### DATA
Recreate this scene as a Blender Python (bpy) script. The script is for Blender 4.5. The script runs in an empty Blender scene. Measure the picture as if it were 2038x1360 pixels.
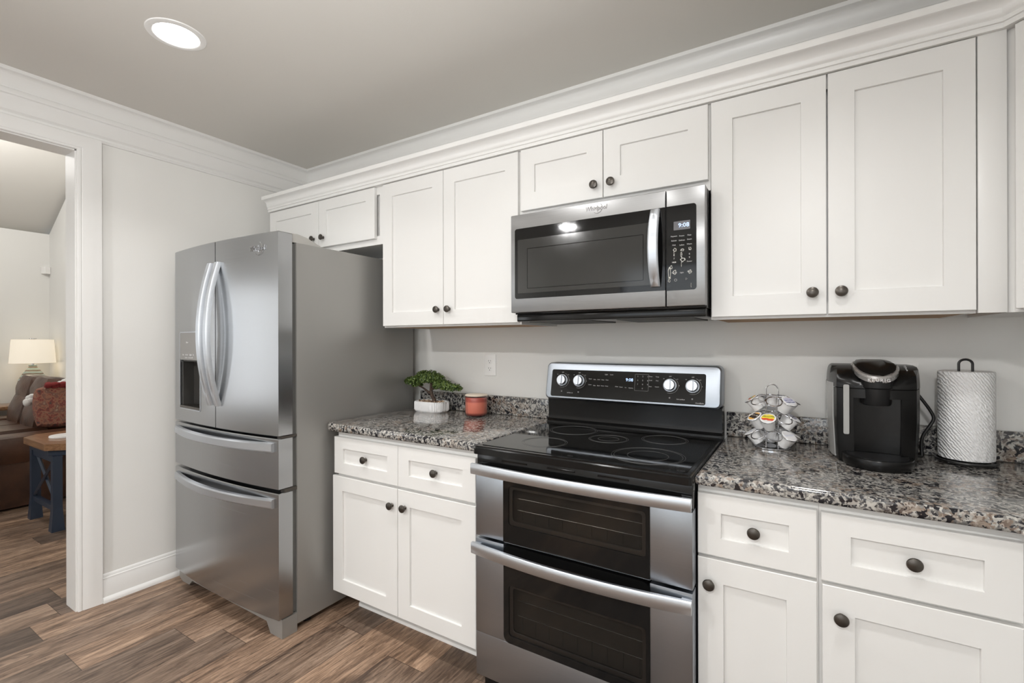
import bpy, bmesh, math, random
from mathutils import Vector, Matrix
random.seed(7)
S = bpy.context.scene
COL = S.collection
PI = math.pi
# ------------------------------------------------------------------ camera
cam = bpy.data.cameras.new('camera'); camo = bpy.data.objects.new('camera', cam); COL.objects.link(camo)
cam.sensor_width = 36.0; cam.lens = 938.365/2038*36.0; cam.clip_start = 0.02; cam.clip_end = 60
yaw, pit, rol = math.radians(31.6631), math.radians(0.0145), math.radians(-0.1406)
fw = Vector((-math.sin(yaw)*math.cos(pit), math.cos(yaw)*math.cos(pit), math.sin(pit)))
rt = Vector((math.cos(yaw), math.sin(yaw), 0)); up = rt.cross(fw)
r2 = rt*math.cos(rol)+up*math.sin(rol); u2 = up*math.cos(rol)-rt*math.sin(rol)
mw = Matrix((r2, u2, -fw)).transposed().to_4x4(); mw.translation = (1.0322, -2.0928, 1.2952)
camo.matrix_world = mw
S.camera = camo
# ------------------------------------------------------------------ world, exposure
W = bpy.data.worlds.new('world'); S.world = W; W.use_nodes = True
W.node_tree.nodes['Background'].inputs[0].default_value = (.8, .9, 1, 1)
W.node_tree.nodes['Background'].inputs[1].default_value = 0.5
S.view_settings.view_transform = 'Standard'; S.view_settings.look = 'None'
S.view_settings.gamma = 1; S.view_settings.use_curve_mapping = False
S.view_settings.exposure = -0.12
try:
    S.cycles.use_denoising = True; S.cycles.max_bounces = 10; S.cycles.diffuse_bounces = 6
    S.cycles.sample_clamp_indirect = 6
except Exception: pass
XL, ZC, YR, XR = -1.946, 2.493, -4.8, 2.10       # left wall, ceiling, rear wall, right wall
CANS = [(-1.04, -1.215), (0.0, -1.24), (1.05, -1.25), (-1.04, -3.25), (1.05, -3.25)]
def area(name, loc, rot, sx, sy, power, color=(1,1,1), shape='RECTANGLE', spread=PI):
    l = bpy.data.lights.new(name, 'AREA'); l.shape = shape; l.size = sx; l.size_y = sy; l.energy = power; l.color = color; l.spread = spread
    o = bpy.data.objects.new(name, l); o.location = loc; o.rotation_euler = rot; COL.objects.link(o); return o
for cx, cy in CANS:
    area('can_light', (cx, cy, ZC-.012), (0, 0, 0), .15, .15, (6.5 if cx < -.5 else 5.0) if cy > -2 else 40.0, (1, .99, .98), 'DISK', math.radians(124 if cy > -2 else 180))
for lc, am, pw, sp in (((.80, -2.40, 1.40), (.05, -1.75, ZC), 17.0, 108), ((.45, -2.60, 1.45), (.30, -4.6, 1.35), 26.0, 135)):      # fill lamps added, as if a flash were bounced off ceiling and rear wall
    area('bounce_fill', lc, (Vector(am)-Vector(lc)).to_track_quat('-Z', 'Y').to_euler(), .25, .25, pw, (.99, .995, 1), 'DISK', math.radians(sp))
area('rear_fill', (.3, YR+.10, 1.62), (PI/2, 0, 0), 2.4, 1.15, 5.0, (.98, .99, 1))      # frontal fill panel added at the invented rear window
pl_ = bpy.data.lights.new('living_fill', 'POINT'); pl_.energy = 48; pl_.color = (1, .98, .95); pl_.shadow_soft_size = .18  # fill lamp without a fixture, added to brighten the living room
po_ = bpy.data.objects.new('living_fill', pl_); po_.location = (-4.4, -1.33, 2.9); COL.objects.link(po_)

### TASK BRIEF
Extract every line of the data exactly; pictures stay out.

### TASK ANSWER
Recreate this scene as a Blender Python (bpy) script. The script is for Blender 4.5. The script runs in an empty Blender scene. Measure the picture as if it were 2038x1360 pixels.
import bpy, bmesh, math, random
from mathutils import Vector, Matrix
random.seed(7)
S = bpy.context.scene
COL = S.collection
PI = math.pi
# ------------------------------------------------------------------ camera
cam = bpy.data.cameras.new('camera'); camo = bpy.data.objects.new('camera', cam); COL.objects.link(camo)
cam.sensor_width = 36.0; cam.lens = 938.365/2038*36.0; cam.clip_start = 0.02; cam.clip_end = 60
yaw, pit, rol = math.radians(31.6631), math.radians(0.0145), math.radians(-0.1406)
fw = Vector((-math.sin(yaw)*math.cos(pit), math.cos(yaw)*math.cos(pit), math.sin(pit)))
rt = Vector((math.cos(yaw), math.sin(yaw), 0)); up = rt.cross(fw)
r2 = rt*math.cos(rol)+up*math.sin(rol); u2 = up*math.cos(rol)-rt*math.sin(rol)
mw = Matrix((r2, u2, -fw)).transposed().to_4x4(); mw.translation = (1.0322, -2.0928, 1.2952)
camo.matrix_world = mw
S.camera = camo
# ------------------------------------------------------------------ world, exposure
W = bpy.data.worlds.new('world'); S.world = W; W.use_nodes = True
W.node_tree.nodes['Background'].inputs[0].default_value = (.8, .9, 1, 1)
W.node_tree.nodes['Background'].inputs[1].default_value = 0.5
S.view_settings.view_transform = 'Standard'; S.view_settings.look = 'None'
S.view_settings.gamma = 1; S.view_settings.use_curve_mapping = False
S.view_settings.exposure = -0.12
try:
    S.cycles.use_denoising = True; S.cycles.max_bounces = 10; S.cycles.diffuse_bounces = 6
    S.cycles.sample_clamp_indirect = 6
except Exception: pass
XL, ZC, YR, XR = -1.946, 2.493, -4.8, 2.10       # left wall, ceiling, rear wall, right wall
CANS = [(-1.04, -1.215), (0.0, -1.24), (1.05, -1.25), (-1.04, -3.25), (1.05, -3.25)]
def area(name, loc, rot, sx, sy, power, color=(1,1,1), shape='RECTANGLE', spread=PI):
    l = bpy.data.lights.new(name, 'AREA'); l.shape = shape; l.size = sx; l.size_y = sy; l.energy = power; l.color = color; l.spread = spread
    o = bpy.data.objects.new(name, l); o.location = loc; o.rotation_euler = rot; COL.objects.link(o); return o
for cx, cy in CANS:
    area('can_light', (cx, cy, ZC-.012), (0, 0, 0), .15, .15, (6.5 if cx < -.5 else 5.0) if cy > -2 else 40.0, (1, .99, .98), 'DISK', math.radians(124 if cy > -2 else 180))
for lc, am, pw, sp in (((.80, -2.40, 1.40), (.05, -1.75, ZC), 17.0, 108), ((.45, -2.60, 1.45), (.30, -4.6, 1.35), 26.0, 135)):      # fill lamps added, as if a flash were bounced off ceiling and rear wall
    area('bounce_fill', lc, (Vector(am)-Vector(lc)).to_track_quat('-Z', 'Y').to_euler(), .25, .25, pw, (.99, .995, 1), 'DISK', math.radians(sp))
area('rear_fill', (.3, YR+.10, 1.62), (PI/2, 0, 0), 2.4, 1.15, 5.0, (.98, .99, 1))      # frontal fill panel added at the invented rear window
pl_ = bpy.data.lights.new('living_fill', 'POINT'); pl_.energy = 48; pl_.color = (1, .98, .95); pl_.shadow_soft_size = .18  # fill lamp without a fixture, added to brighten the living room
po_ = bpy.data.objects.new('living_fill', pl_); po_.location = (-4.4, -1.33, 2.9); COL.objects.link(po_)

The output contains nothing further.